Na ocasião iria uma colega mais jovem mas que, na última hora refugou ir para um local tecnicamente em guerra. Tive que ir eu. Acompanhou-me como cliente o experiente engº Ivanildo Calheiros, excelente colega. Fomos no voo dominical da TAAG (Transportes Aéreos Angolanos), que ainda existe e que na época era o único voo Brasil-Angola (agora, para o Rio são uns três por semana).

Aterrissamos em Luanda à noite, de um inacreditável Boeing 747 quase cheio (aquele maior do mundo até hoje, chamado Jumbo, com 2º andar para 1ª classe), em um inacreditável aeroporto totalmente às escuras, balizado por seis ou oito carros com os faróis acesos e o avião parou no meio da pista.

Coisa de filme...

Descemos por escadas encostadas ao avião, com ajuda de faróis dos carros iluminando e fomos resgatados dali por um carro da CNO (Cosntrutora Norberto Odebrecht), com quem nosso cliente organizara a infraestrutura de apoio embora o serviço nada tivesse a ver com a CNO.. Naquele instante entendi porque me havia sido recomendado viajar só com a bagagem de mão...

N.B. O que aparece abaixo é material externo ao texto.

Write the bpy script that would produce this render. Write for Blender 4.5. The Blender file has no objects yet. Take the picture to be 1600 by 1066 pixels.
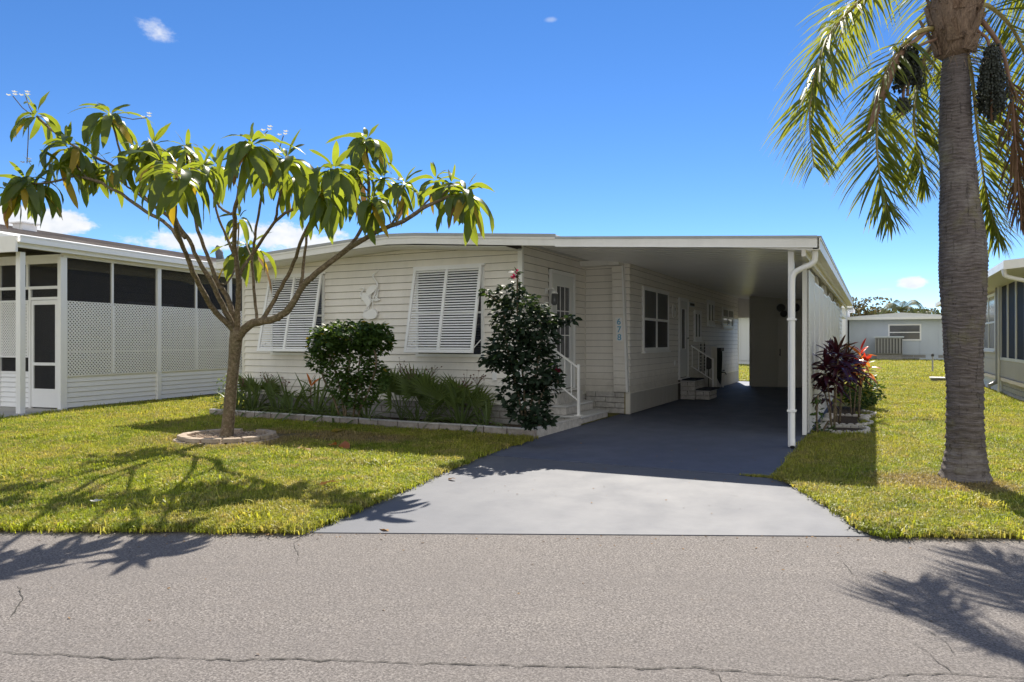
import bpy, bmesh, math, random
from mathutils import Vector, Matrix, Quaternion
R = math.radians
rnd = random.Random(7)

# ---------------------------------------------------------------- camera, sky, sun, exposure
scene = bpy.context.scene
COL = scene.collection
cam_d = bpy.data.cameras.new('camera')
cam_d.sensor_width = 36.0
cam_d.lens = 36.0 * 1123.0 / 1600.0
cam_d.shift_y = 1.0 / 1600.0
cam_d.clip_end = 2000
cam_d.clip_start = 0.05
cam = bpy.data.objects.new('camera', cam_d)
cam.location = (5.107, -10.495, 1.42)
cam.rotation_euler = (R(90), 0, R(26.708))
COL.objects.link(cam)
scene.camera = cam
scene.view_settings.view_transform = 'Standard'
scene.view_settings.look = 'None'
scene.view_settings.gamma = 1
scene.view_settings.use_curve_mapping = False
scene.view_settings.exposure = 1.4
SUN = Vector((-0.232, 0.86, 1.0)).normalized()          # towards the sun
SUN_ELEV = math.asin(SUN.z)
SUN_AZ = math.atan2(SUN.x, SUN.y)
sun_d = bpy.data.lights.new('sun', 'SUN')
sun_d.energy = 3.5
sun_d.angle = R(0.53)
sun_d.color = (1.0, 0.93, 0.81)
sun = bpy.data.objects.new('sun', sun_d)
sun.rotation_euler = (-SUN).to_track_quat('-Z', 'Y').to_euler()
sun.location = (0, 20, 30)
COL.objects.link(sun)

world = bpy.data.worlds.new('World')
scene.world = world
world.use_nodes = True
wn = world.node_tree.nodes
wl = world.node_tree.links
wn.clear()
def WN(t, **k):
    n = wn.new(t)
    for a, b in k.items():
        setattr(n, a, b)
    return n
w_out = WN('ShaderNodeOutputWorld')
sky = WN('ShaderNodeTexSky', sky_type='NISHITA')
sky.sun_disc = False
sky.sun_elevation = SUN_ELEV
sky.sun_rotation = SUN_AZ
sky.altitude = 0
sky.air_density = 0.6
sky.dust_density = 0.0
sky.ozone_density = 2.6
bg = WN('ShaderNodeBackground')
bg.inputs['Strength'].default_value = 0.069
hsv = WN('ShaderNodeHueSaturation')
hsv.inputs['Saturation'].default_value = 1.22
hsv.inputs['Hue'].default_value = 0.504
wl.new(sky.outputs[0], hsv.inputs['Color'])
wl.new(hsv.outputs[0], bg.inputs['Color'])
geo = WN('ShaderNodeTexCoord')
def wmath(op, a, b=None, c=None):
    n = WN('ShaderNodeMath', operation=op)
    for i, v in enumerate((a, b, c)):
        if v is None:
            continue
        if isinstance(v, (int, float)):
            n.inputs[i].default_value = v
        else:
            wl.new(v, n.inputs[i])
    return n.outputs[0]
def wdot(vec):
    n = WN('ShaderNodeVectorMath', operation='DOT_PRODUCT')
    wl.new(geo.outputs['Generated'], n.inputs[0])
    n.inputs[1].default_value = vec
    return n.outputs['Value']
nz = WN('ShaderNodeTexNoise')
nz.inputs['Scale'].default_value = 34
nz.inputs['Detail'].default_value = 9
nz.inputs['Roughness'].default_value = 0.62
mp = WN('ShaderNodeMapping')
mp.inputs['Scale'].default_value = (1, 1, 1.7)
wl.new(geo.outputs['Generated'], mp.inputs[0])
wl.new(mp.outputs[0], nz.inputs['Vector'])
def cloud(c, a, b, amp, soft, dens):
    c = Vector(c).normalized()
    r = c.cross(Vector((0, 0, 1))).normalized()
    u = r.cross(c)
    f = wmath('GREATER_THAN', wdot(c), 0.2)
    x = wmath('DIVIDE', wdot(r), a)
    y = wmath('DIVIDE', wdot(u), b)
    d = wmath('SQRT', wmath('ADD', wmath('MULTIPLY', x, x), wmath('MULTIPLY', y, y)))
    v = wmath('ADD', wmath('SUBTRACT', 1.0, d), wmath('MULTIPLY', wmath('SUBTRACT', nz.outputs['Fac'], 0.5), amp))
    n = WN('ShaderNodeMapRange', interpolation_type='SMOOTHSTEP')
    wl.new(v, n.inputs['Value'])
    n.inputs['From Min'].default_value = 0.0
    n.inputs['From Max'].default_value = soft
    n.inputs['To Max'].default_value = dens
    return wmath('MULTIPLY', n.outputs[0], f)
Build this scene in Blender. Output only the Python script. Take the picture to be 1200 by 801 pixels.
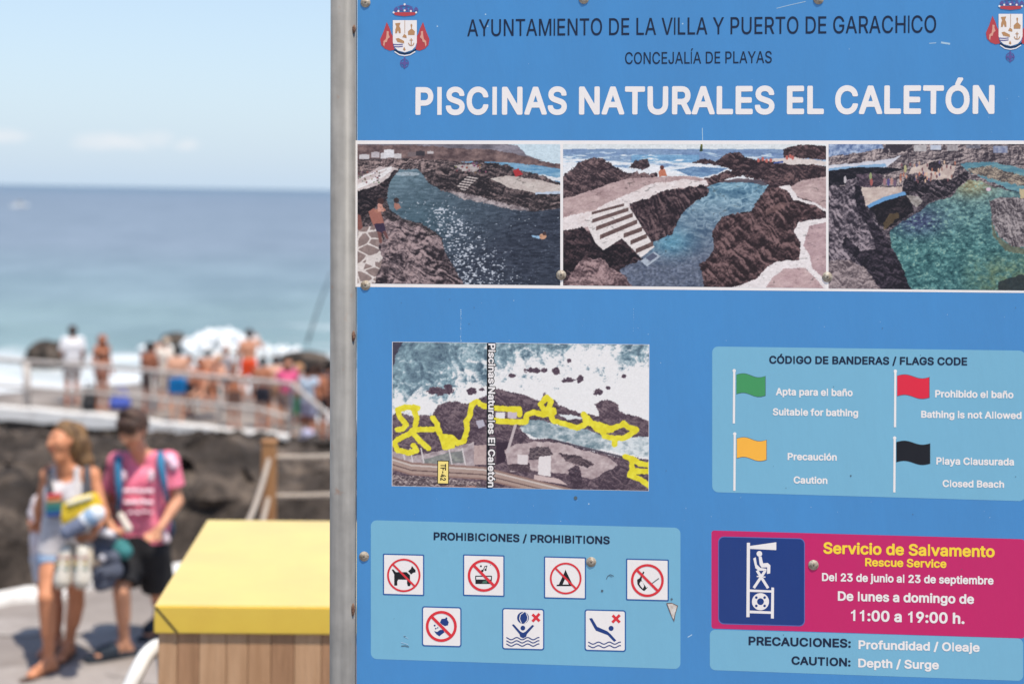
import bpy, bmesh, math, random, json
import numpy as np
from mathutils import Vector, Matrix

for o in list(bpy.data.objects):
    bpy.data.objects.remove(o)
scene = bpy.context.scene
COL = scene.collection
R = math.radians

# ------------------------------------------------------------------ camera
FPX, CX, CY = 1666.667, 600.0, 251.0            # focal length and principal point in photo pixels (50 mm lens)
CAM = np.array([0.0, 0.0, 1.6])
_down = np.array([-0.01683511, 0.99974679, 0.01493106])
_down /= np.linalg.norm(_down)
_zc = np.array([0, 0, 1.0])
_fw = _zc - _down * (_zc @ _down)
_fw /= np.linalg.norm(_fw)
_rt = np.cross(_down, _fw)                       # world X in camera axes (x right, y down, z forward)
C2W = np.array([_rt, _fw, -_down])               # rows are world X, Y, Z
cam_d = bpy.data.cameras.new('camera')
cam_d.lens = 50.0
cam_d.sensor_width = 36.0
cam_d.sensor_fit = 'HORIZONTAL'
cam_d.shift_y = (CY - 400.5) / 1200.0
cam_d.clip_start = 0.05
cam_d.clip_end = 60000.0
cam_d.dof.use_dof = True
cam_d.dof.focus_distance = 2.685
cam_d.dof.aperture_fstop = 2.6
cam_d.dof.aperture_blades = 0
cam = bpy.data.objects.new('camera', cam_d)
COL.objects.link(cam)
mw = Matrix.Identity(4)
for i in range(3):
    mw[i][0] = C2W[i][0]
    mw[i][1] = -C2W[i][1]
    mw[i][2] = -C2W[i][2]
    mw[i][3] = CAM[i]
cam.matrix_world = mw
scene.camera = cam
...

Saimos do aeroporto em total escuridão e seguimos por um roteiro cinematográfico, com tudo escuro, sem faróis, passando por barreiras de militares armados, até chegar onde pernoitaríamos, uma tal de Vila do Gameck, que era um tipo de cidadezinha de residência do pessoal das obras da CNO.

Nos destinaram a mim e ao Ivanildo, uma casa de hóspedes com 4 quartos, mas só nós dois ficaríamos lá. Havia uma geladeirinha com um mínimo de mantimentos e que estivéssemos prontos para o café-da-manhã às 6hs30 pois seria esse o nosso “turno”. Não havia luzes externas e as janelas tinham os vidros cobertos internamente com papel pardo.

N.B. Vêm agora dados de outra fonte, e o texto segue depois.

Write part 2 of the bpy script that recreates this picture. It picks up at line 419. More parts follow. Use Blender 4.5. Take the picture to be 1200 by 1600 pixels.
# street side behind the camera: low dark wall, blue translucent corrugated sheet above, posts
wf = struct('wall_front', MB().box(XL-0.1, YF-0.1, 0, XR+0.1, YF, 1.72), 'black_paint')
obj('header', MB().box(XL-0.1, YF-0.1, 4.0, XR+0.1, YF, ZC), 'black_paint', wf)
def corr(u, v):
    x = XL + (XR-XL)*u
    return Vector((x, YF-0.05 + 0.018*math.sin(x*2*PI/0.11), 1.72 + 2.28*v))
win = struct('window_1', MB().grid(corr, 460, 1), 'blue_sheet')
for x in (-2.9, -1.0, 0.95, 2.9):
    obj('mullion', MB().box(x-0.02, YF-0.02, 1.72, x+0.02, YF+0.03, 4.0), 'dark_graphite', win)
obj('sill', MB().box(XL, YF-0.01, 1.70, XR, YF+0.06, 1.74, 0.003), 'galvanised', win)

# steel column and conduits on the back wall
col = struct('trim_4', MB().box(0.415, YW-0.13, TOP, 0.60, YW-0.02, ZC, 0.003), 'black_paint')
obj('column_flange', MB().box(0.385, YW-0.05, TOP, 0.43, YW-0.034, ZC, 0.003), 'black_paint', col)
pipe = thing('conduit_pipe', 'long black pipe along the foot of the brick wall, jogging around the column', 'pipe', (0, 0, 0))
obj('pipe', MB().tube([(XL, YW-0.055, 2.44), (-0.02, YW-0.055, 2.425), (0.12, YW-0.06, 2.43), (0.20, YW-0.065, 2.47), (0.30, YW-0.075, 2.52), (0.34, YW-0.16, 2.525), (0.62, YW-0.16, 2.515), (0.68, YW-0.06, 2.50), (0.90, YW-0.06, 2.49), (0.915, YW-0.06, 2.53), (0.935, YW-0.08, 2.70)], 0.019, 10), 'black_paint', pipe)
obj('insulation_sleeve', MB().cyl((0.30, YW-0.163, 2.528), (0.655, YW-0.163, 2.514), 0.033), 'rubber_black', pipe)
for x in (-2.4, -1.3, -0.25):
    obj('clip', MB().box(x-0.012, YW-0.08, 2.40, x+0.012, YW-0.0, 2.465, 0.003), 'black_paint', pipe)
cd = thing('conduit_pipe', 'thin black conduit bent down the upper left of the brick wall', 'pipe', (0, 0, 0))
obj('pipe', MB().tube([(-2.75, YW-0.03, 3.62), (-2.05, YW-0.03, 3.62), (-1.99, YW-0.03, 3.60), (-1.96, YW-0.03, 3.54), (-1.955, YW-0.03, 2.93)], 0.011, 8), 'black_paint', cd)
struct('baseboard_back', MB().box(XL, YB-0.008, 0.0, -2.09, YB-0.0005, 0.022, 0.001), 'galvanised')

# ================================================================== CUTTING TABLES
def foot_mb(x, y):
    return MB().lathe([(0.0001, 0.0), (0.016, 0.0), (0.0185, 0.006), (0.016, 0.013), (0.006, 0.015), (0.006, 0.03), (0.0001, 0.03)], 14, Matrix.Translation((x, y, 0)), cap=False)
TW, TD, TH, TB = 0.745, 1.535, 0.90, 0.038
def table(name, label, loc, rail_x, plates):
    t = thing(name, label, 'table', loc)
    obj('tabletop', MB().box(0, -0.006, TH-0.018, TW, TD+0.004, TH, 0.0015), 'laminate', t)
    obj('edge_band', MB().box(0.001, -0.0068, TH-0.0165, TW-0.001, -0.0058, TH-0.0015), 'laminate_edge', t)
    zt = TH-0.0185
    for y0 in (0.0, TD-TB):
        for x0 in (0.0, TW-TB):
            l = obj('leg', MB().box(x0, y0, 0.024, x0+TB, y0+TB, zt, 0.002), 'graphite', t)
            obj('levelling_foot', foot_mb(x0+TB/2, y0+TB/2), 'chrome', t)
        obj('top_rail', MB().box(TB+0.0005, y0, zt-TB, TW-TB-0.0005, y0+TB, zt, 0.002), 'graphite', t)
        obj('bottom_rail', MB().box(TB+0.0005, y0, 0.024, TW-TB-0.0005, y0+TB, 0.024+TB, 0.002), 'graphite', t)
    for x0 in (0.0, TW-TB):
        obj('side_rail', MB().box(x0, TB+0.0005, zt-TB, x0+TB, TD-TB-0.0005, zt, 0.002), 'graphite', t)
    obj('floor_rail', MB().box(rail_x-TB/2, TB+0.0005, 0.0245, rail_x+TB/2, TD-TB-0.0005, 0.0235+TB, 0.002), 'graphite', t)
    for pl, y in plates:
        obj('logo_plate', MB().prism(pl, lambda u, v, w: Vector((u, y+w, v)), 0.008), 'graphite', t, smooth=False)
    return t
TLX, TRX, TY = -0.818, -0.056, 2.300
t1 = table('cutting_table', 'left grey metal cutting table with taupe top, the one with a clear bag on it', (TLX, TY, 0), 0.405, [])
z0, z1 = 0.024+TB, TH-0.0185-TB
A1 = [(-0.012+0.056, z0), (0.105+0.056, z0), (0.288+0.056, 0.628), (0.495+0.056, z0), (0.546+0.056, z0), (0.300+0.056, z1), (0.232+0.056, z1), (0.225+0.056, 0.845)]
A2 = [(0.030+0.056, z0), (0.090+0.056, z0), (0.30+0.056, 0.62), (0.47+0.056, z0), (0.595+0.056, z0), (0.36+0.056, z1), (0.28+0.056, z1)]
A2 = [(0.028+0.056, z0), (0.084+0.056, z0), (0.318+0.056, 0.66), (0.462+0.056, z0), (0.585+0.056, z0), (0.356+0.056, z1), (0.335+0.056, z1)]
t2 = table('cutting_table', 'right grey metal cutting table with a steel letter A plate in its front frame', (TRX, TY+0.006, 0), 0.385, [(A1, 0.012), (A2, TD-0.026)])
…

Lembrei-me de meu serviço militar

Em rápida inspeção, lembro-me de ter encontrado um livro deixado pelo visitante anterior: “Minha Vida de Playboy” do Jorginho Guinle. Quem terá sido esse visitante anterior tão ligado à nossa cultura?

Às 6hs30, por um misto de obrigação, tensão, fome, curiosidade, etc, já estávamos no amplo refeitório-de-obra junto com outros colegas, a maioria engenheiros da CNO.

Aos poucos fomos nos inteirando de que a CNO fazia diversas operações em Angola e ali era como se fosse um bairro cercado, onde todos moravam. Que face o estado de guerra, muitos trabalhos estavam desativados ou lentos, razão pela qual muitas casas da Vila do Gameck estavam desocupadas mas como era o único lugar com um mínimo de infraestrutura e segurança, as casa desocupadas eram alugadas por pessoal do corpo diplomático de diversos países. Lembro-me de pessoal da França, da Itália, dos Estados Unidos, da Rússia, mas eram muitos mais.

Como o Gamek era um verdadeiro bairro, o pessoal da CNO e suas famílias moravam lá e havia supermercado e uma escola primária com professoras brasileiras para as crianças filhas dos funcionários.

Então, enquanto tomávamos o café da manhã naquele refeitório, vimos as crianças se perfilarem em umas 4 ou 5 turmas de 20 a 30 alunos cada e às 6hs55 começarem a cantar o hino nacional brasileiro enquanto a bandeira brasileira era hasteada.

Nesse momento todos nos levantamos e em posição de respeito, também cantávamos baixinho para não atrapalhar (não competir com) as crianças do lado de fora. E os gringos todos, também de pé, em posição de sentido, acompanhando respeitosamente aquela demonstração de organização, competência e ousadia.

Fui às lágrimas de emoção durante todos as cinco manhãs que por lá fiquei.

Passados mais de 15 anos, conto isto ainda com emoção, pois nunca me senti tão orgulhoso de ser brasileiro e de ser um engenheiro brasileiro. Devo essa à CNO.